The Dodgers (twice), the Cardinals, the Orioles, the Royals, the Mets, and the Twins visited Reagan after their 1980s World Series wins. For his part, Reagan preceded those visits with calls to their managers (Tommy Lasorda, Whitey Herzog, Joe Altobelli, Dick Howser, Davey Johnson, Tom Kelly) immediately after they won those Series.

When Pete Rose broke Ty Cobb's career hits record, the Reds' then player-manager got a congratulatory telephone call from Reagan, who said, "You know, Pete, I've been rooting for you your whole career. Come to think of it, I used to root for the fella whose record you broke." Had he still been in office when Hall of Famer Nolan Ryan blew Hall of Famer Rickey Henderson away for his 5,000th career strikeout (Ryan's, not Henderson), Reagan would likely have called the Express.

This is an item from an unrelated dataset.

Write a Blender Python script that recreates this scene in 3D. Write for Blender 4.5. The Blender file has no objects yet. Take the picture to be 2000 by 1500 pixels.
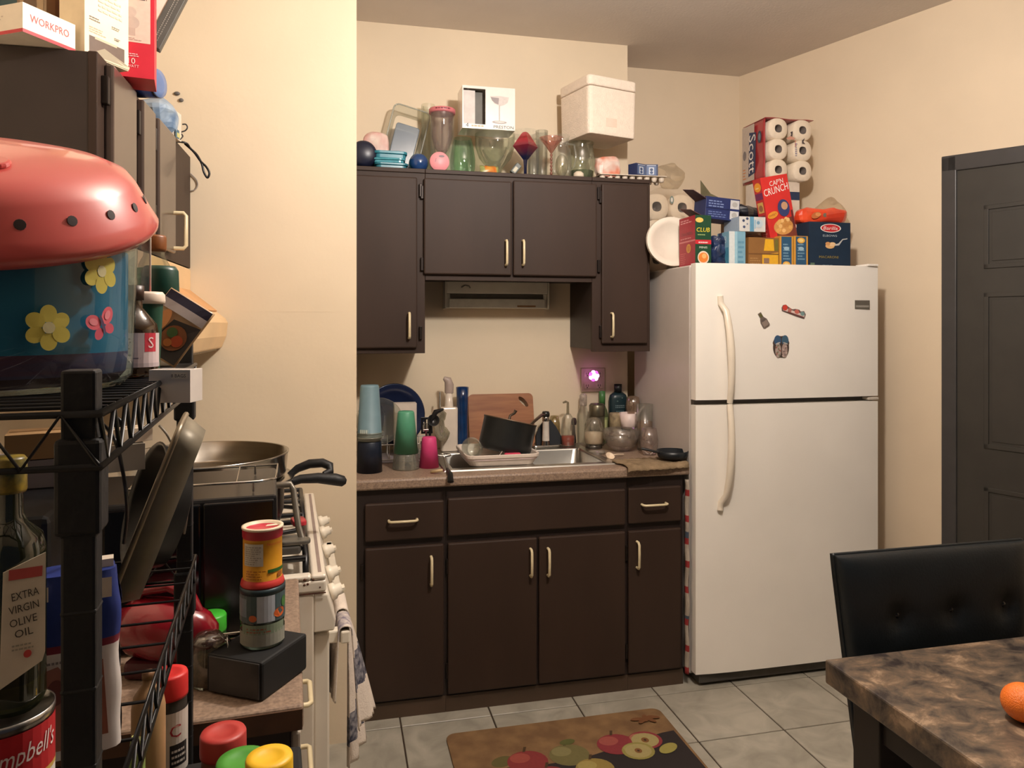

Reagan himself entered the broadcast booth one more time before his term expired in 1988, joining Cubs broadcast legend Harry Caray. "You know, in a very few months I'm going to be out of work, so I thought I ought to audition," the president quipped — before delivering an inning and a half of very credible play-by-play.

Try to imagine Trump, Obama, Bush (who was actually a former Rangers co-owner), Bill Clinton, or George H.W. Bush as baseball announcers, even in jest. Don't ask, don't tell.

What a difference over half a century made. The Washington Senators (the ancient, not-quite-wholly-accurate legend: "Washington — First in war, first in peace, and last in the American League") won the 1924 World Series but Calvin Coolidge, who wasn't exactly a baseball fan, wasn't in any big hurry to host them at the White House-despite a flood of fan mail begging him to do it.

The Senators won the 1925 pennant and then Silent Cal met the Old Nats — right before they lost the Series in five games to the Pirates. Nobody knew, or dared to suggest, whether that proved any kind of White House jinx.

Coolidge's successor, Herbert Hoover, was an unapologetic baseball fan who loved throwing out the ceremonial first pitch at Washington's Griffith Stadium every April. He also made sure to be in the house for Game Five of the 1929 World Series, in Philadelphia's Shibe Park, as the Athletics finished off the Cubs for whom Hoover was suspected of rooting — the Cubs at the time did their spring training on Catalina Island in California, near where Hoover had one of his two homes.

When major league baseball celebrated its centennial in 1969, Richard Nixon — who loved the game deeply (in his retirement, he frequently brought his grandchildren to the field boxes in Shea Stadium) — greeted a large group of incumbent and former players, including Phillies pitcher Grant Jackson. At the time, troubled Phillies star Dick Allen was in a contract holdout. When Nixon advised Jackson to tell Allen to sign already because he wouldn't make a better living anywhere else, Jackson didn't miss a beat.

"You tell him, Mr. President," Jackson said. "He's making more money than both of us."

Dwight Eisenhower was a regular at Senators games in the 1950s, as well as a friend of owner Clark Griffith. Maybe his rooting interest (and, perhaps, the popularity of Damn Yankees?) kept Ike from nothing more than a personal letter to Don Larsen when that Yankee right-hander pitched his perfect game in the 1956 World Series.

When the Yankees were invited to the White House after winning the 1999 World Series, a band struck up "Hail to the Chief" as Bill Clinton walked into the room accompanied by the Yankees' then-owner, the (shall we say) Falstaffian George Steinbrenner. It might have inspired the least disingenuous remark Clinton ever uttered as president.

"Don't get any ideas," Clinton quipped to The Boss as the music began. "It's not for you."